As for what’s memorable or interesting, there’s a Facebook site with a name like “If you grew up in Reno then you remember…” I put up a post there asking where you might score drugs in the mid-1980s. I mean which bar. I got a ton of responses—70 or 80—in just a few days. Down at the bottom of those responses was a lady whose post was something to effect of, “These people don’t know what they’re talking about. I was there. You need to talk to me.” And so I did talk to her, on Facebook, and it quickly became apparent that she was absolutely right—she did know what she was talking about.

I drove out to Reno to interview this woman, Kathy, in person. She provided an absolute wellspring of information and anecdotes and it was her that really opened up Reno in the 1980s for me, giving me the specifics and the material to make that world come alive.

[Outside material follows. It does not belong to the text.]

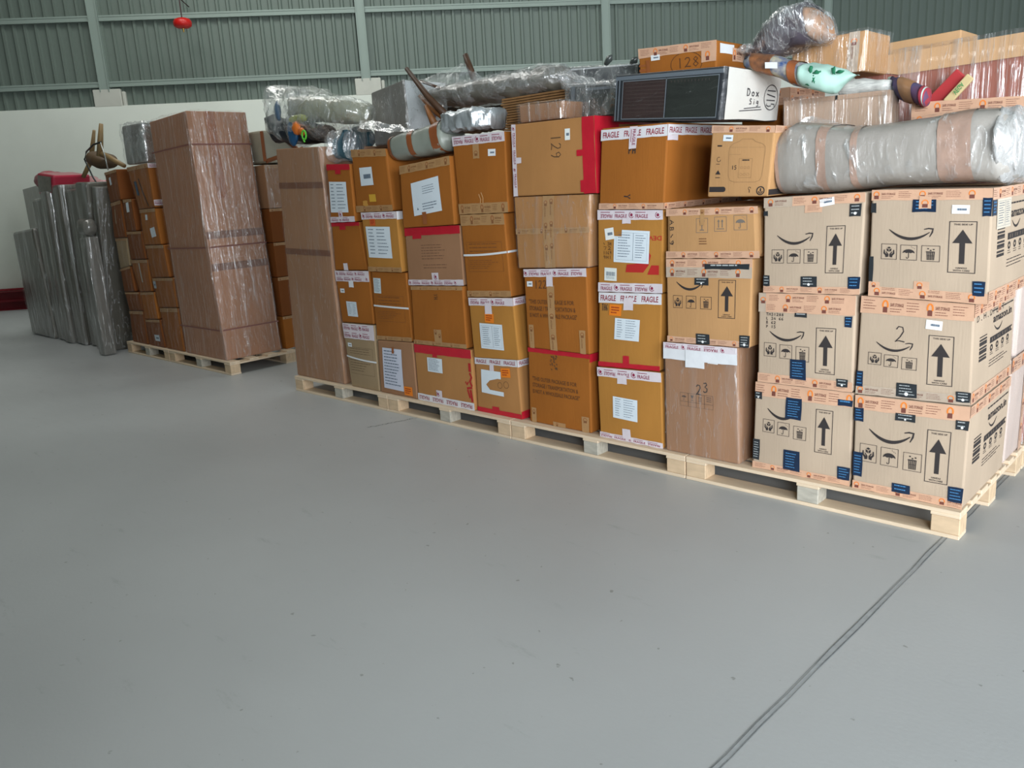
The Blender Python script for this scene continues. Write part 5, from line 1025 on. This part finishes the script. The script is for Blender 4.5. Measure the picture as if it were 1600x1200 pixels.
blob('blue_toy', (-5.623, 3.600, 1.989), .075, mat('toy_blue', (36, 88, 130), rough=.4), t, 1, (.8, .4, 1.2))
blob('yellow_toy', (-5.532, 3.600, 2.082), .075, mat('toy_yellow', (168, 176, 62), rough=.4), t, 2, (1.5, .5, .42))
blob('orange_toy', (-5.510, 3.560, 2.015), .048, mat('toy_orange', (214, 116, 44), rough=.4), t, 3, (1, .5, 1)); blob('orange_toy', (-5.424, 3.550, 1.981), .03, MATS['toy_orange'], t, 5, (1, .6, 1)); blob('blue_toy', (-5.832, 3.620, 2.167), .06, MATS['toy_blue'], t, 7, (.5, .4, 1.2))
c0 = Vector((-5.373, 3.530, 1.954)); MB().tube([c0 + Vector((.026 * math.cos(a * math.pi / 6), 0, .032 * math.sin(a * math.pi / 6))) for a in range(13)], .007, 6).build('green_ring', mat('toy_green', (96, 200, 64), rough=.4), t, True)
MB().tube([(-5.394, 3.530, 1.937), (-5.375, 3.530, 1.904)], .007, 6).build('green_ring', MATS['toy_green'], t, True)
lofted('film_cover', st, film('film_toys', haze=.22, streak=.6, tint=(220, 225, 222), scale=8, stretch=(1, 1, .35), strength=1.), t, e=2.2, wob=.03, sc=7, sub=6, n=28, label='loose clear film cover')
sheet('film_fold', [(-5.597, 3.560, 2.251), (-5.392, 3.560, 2.286), (-5.282, 3.560, 2.255), (-5.371, 3.540, 2.159), (-5.527, 3.540, 2.108)], [(0, 1, 2, 3, 4)], film_b, t, wob=.02)

# teal bag in film, next to it, and the slatted rack behind
t = thing('wrapped_teal_bag', (-5.137, 3.750, 1.758), 'teal bag in clear film behind the smallest top box of the narrow stacks', 'bag')
lofted('teal_bag', [((-5.099, 3.620, 1.918), (-5.079, 3.620, 1.770), .04), ((-5.051, 3.680, 1.959), (-5.055, 3.680, 1.763), .08), ((-5.160, 3.900, 1.988), (-5.171, 3.900, 1.823), .09), ((-5.119, 3.960, 1.957), (-5.121, 3.960, 1.847), .04)], mat('teal_cloth', (58, 92, 104), rough=.6, noise_amt=.5, noise_scale=6), t, e=2.4, wob=.02)
lofted('film_cover', [((-5.146, 3.560, 1.922), (-5.138, 3.560, 1.757), .03), ((-5.079, 3.580, 1.969), (-5.075, 3.580, 1.740), .08), ((-5.034, 3.660, 1.983), (-5.046, 3.660, 1.745), .10), ((-5.191, 3.950, 2.009), (-5.209, 3.950, 1.806), .10), ((-5.112, 3.980, 1.966), (-5.117, 3.980, 1.837), .05)], film_a, t, e=2.2, wob=.02, sc=9, sub=6, label='clear film cover')
t = thing('slatted_rack', (-5.189, 4.100, 1.860), 'dark slatted rack with pale bars low behind the grey parcel and the small brown box', 'rack')
a, b = Vector((-5.174, 4.100, 1.958)), Vector((-4.786, 4.100, 1.821))
MB().box(a.x, b.x, 4.1, 4.13, 1.812, a.z).build('back_panel', mat('rack_dark', (44, 48, 56), rough=.5), t)
for k in range(8): x = a.x + .02 + (b.x - a.x - .05) * k / 7; MB().box(x, x + .008, 4.085, 4.098, 1.815, a.z).build('bar', mat('rack_bar', (128, 132, 136), rough=.4), t)
t = MB().box(Vector((-5.332, 4.150, 1.976)).x, Vector((-5.245, 4.150, 1.969)).x, 4.15, 4.17, 1.812, Vector((-5.332, 4.150, 1.976)).z).build('pale_board', mat('pale_board', (168, 168, 150), rough=.7)); props(t, 'narrow pale board standing between the teal bag and the slatted rack', 'board')

# rolls, parcels and cartons above the cooker box
q = Q4((-2.041, 4.140, 1.897), (-1.942, 4.140, 1.904), (-1.939, 4.140, 1.738), (-2.039, 4.140, 1.747), 1.357); q = (q[0], -2.205, q[2], q[3], q[4], q[5], q[6], -2.205, q[8] + .01)
c = Carton('tan carton with padlock tape partly hidden between the cabinet and the wrapped framed panel', q, .42, OD, amp=.002); c.tape('safe', 0, 0, 1, .15, seed=120); c.tape('safe', 0, 0, 1, .13, face=c.right, seed=121)
q = Q4((-1.882, 3.960, 1.825), (-1.388, 3.960, 1.820), (-1.385, 3.960, 1.656), (-1.880, 3.960, 1.700), 1.402)
c = Carton('flat film-wrapped panel with raised wooden frame, standing behind the long white bundle', q, .12, mat('panel_beige', (182, 154, 132), rough=.6, noise_amt=.1, noise_scale=5), name='wrapped_framed_board', cat='board', amp=0)
W, H = c.front.W, c.front.H; d = P2().frame(0, 0, W, H, .02); d.rect(W * .50, 0, W * .525, H); put(c.front, d, .006, 'frame', mat('panel_frame', (170, 140, 118), rough=.6), c.root); c.wrap(film_box2, faces='frt', off=.012, lumps=.006)
q = Q4((-1.928, 4.120, 2.105), (-1.563, 4.120, 2.111), (-1.585, 4.120, 1.929), (-1.915, 4.120, 1.972), 1.93); q = (q[0], q[7], 1.935, q[5] - .01, 1.93) + q[5:]
c = Carton('film-wrapped tan carton above the wrapped panel, left of the big reddish carton', q, .31, CK, name='wrapped_carton', cat='box', amp=.004, bev=.012); c.tape('safeg', .78, 0, .92, 1, seed=122); c.wrap(film_box2, faces='frt', off=.008, lumps=.010)
q = Q4((-1.762, 4.500, 2.022), (-0.909, 4.500, 2.043), (-0.874, 4.500, 1.616), (-1.755, 4.500, 1.853), .1225)
red_c = cardboard('brick', (160, 98, 82), .3)
c = Carton('big reddish film-wrapped carton with a tan top flap, behind everything at the right edge', (q[0], q[7], q[2], -.87, q[4], -.87, q[6], q[7], q[8]), .75, red_c, name='wrapped_carton', cat='box', amp=.01)
W, H = c.front.W, c.front.H; d = P2(); n = 16
for i in range(n):
    a, b = i / n, (i + 1) / n; f = lambda u: .010 + .042 * min(1, u / .25) ** .7
    d.poly([(a * W, -.002), (b * W, -.002), (b * W, f(b) * H), (a * W, f(a) * H)])
put(c.front, d, .012, 'top_flap', cardboard('flap', (204, 164, 122)), c.root); c.wrap(film('film_reddish', haze=.06, streak=.55, scale=7, stretch=(2.2, 1, .10), strength=.8), faces='frlt', off=.020, lumps=.008)
pallet(-2.122, -.852, 4.46, 1.0, 'wooden pallet of the back row under the big reddish wrapped carton')
q = (5.30, -1.86, .1225, -1.2, .1225, -1.2, 2.2, -1.86, 2.16); q = Q4((-1.728, 4.900, 2.121), (-1.441, 4.900, 2.121), (-1.434, 4.900, 2.021), (-1.725, 4.900, 2.062))
pale_c = cardboard('flap', (204, 164, 122))
q = Q4((-1.646, 4.560, 2.077), (-1.346, 4.560, 2.076), (-1.344, 4.560, 2.038), (-1.644, 4.560, 2.034))
zz = (-1.588, 4.950, 2.142)[2]; xx = (-1.746, 4.950, 2.134)[0]
t0 = Carton('flat tan carton lying on the big reddish carton, its edge just showing', (4.92, xx, 2.055, xx + .36, 2.055, xx + .36, zz + .01, xx, zz), .30, pale_c, amp=0)
q = Q4((-1.299, 3.970, 1.756), (-0.870, 3.970, 1.735), (-0.863, 3.970, 1.635), (-1.295, 3.970, 1.684), 1.405); q = (q[0], q[1], q[2], -.845, q[4], -.845, q[6], q[7], q[8])
c = Carton('tan carton with padlock tape behind the gathered end of the white bundle', q, .40, CK, amp=.003); c.tape('safe', 0, 0, 1, .30, seed=123); c.tape('safe', 0, .28, .35, .5, seed=124, off=.0025); c.tape('safe', 0, 0, 1, .2, face=c.right, seed=125)
for k, (z0, z1, lb) in enumerate(((.1225, .62, 'lower film-wrapped pale carton behind the corner stack, at the right edge'), (.628, 1.38, 'upper film-wrapped pale carton behind the corner stack, at the right edge'))):
    c = Carton(lb, (4.12, -1.282, z0, -.862 + .01 * k, z0, -.862 + .01 * k, z1, -1.282, z1), .30, cardboard('pale_rosy', (206, 186, 176), .3), name='wrapped_carton', amp=.004, bev=.015)
    c.tape('safe', 0, 0, 1, .14, face=c.right, seed=130 + k); c.tape('safe', .82, 0, 1, 1, face=c.right, seed=133 + k, off=.0025); c.wrap(film_box, faces='fr', off=.006)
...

I probably would have ploughed on without her, but after talking with her a whole range of landscape and setting became accessible to me.

I should add that about the same time I was trying to figure out Reno in the 1980s I was also trying to figure out North Idaho in the mid-1990s, which represents the other significant setting in the book. I took a trip up there to visit my aunt and uncle and my cousins, one of whom took the time to drive me around out in the wilderness. I kept jumping out of the car to look at trees and such. They’re all big snowmobilers so they have a real knack for getting around out there.

There was a point in my research when I was asking Denis Johnson for information about North Idaho in the 1990s, since he’s lived up there for a while. Denis told me to throw all my research out and just make it up. That’s probably the best advice. Research can be a wormhole from which you can never escape.

Z: Do you have any advice for aspiring fiction writers?

CK: Read Richard Ford.

I’m only half-joking. Find someone whose work you really enjoy—especially a master writer—and really read through everything he or she has done. I’ve done this kind of thing with many writers over the years. It provides a sense of depth and breadth and development that you can’t get from reading one or two books. I bring up Ford here because he’s the writer I’ve done this with most recently. I’ve always enjoyed his work, but reading it all, in publication order, allowed me to really follow his writing career in a profoundly informative way. You might do something like this with Alice Munro or Kazuo Ishiguro or Deborah Eisenberg or Larry McMurtry or Virginia Woolf or anyone whose work is instructive to you and whom you can stand to read for a long period of time.

If you’re already a writer—aspiring or otherwise—you’ll be reading as a writer, picking out important passages or character development or individual sentences. You can’t help but learn from this kind of study. Dig in and don’t let go. Make it a summer project. You could do worse than reading, say, Chekhov all summer. Your writing will be better for it.

One thought on “Understanding Desperation, & Knowing the Natural World: Q&A with Christian Kiefer

  1. What an interesting interview. The questions were very insightful. I am not familiar with this author and I enjoyed learning about his writing style and his methods for writing his books.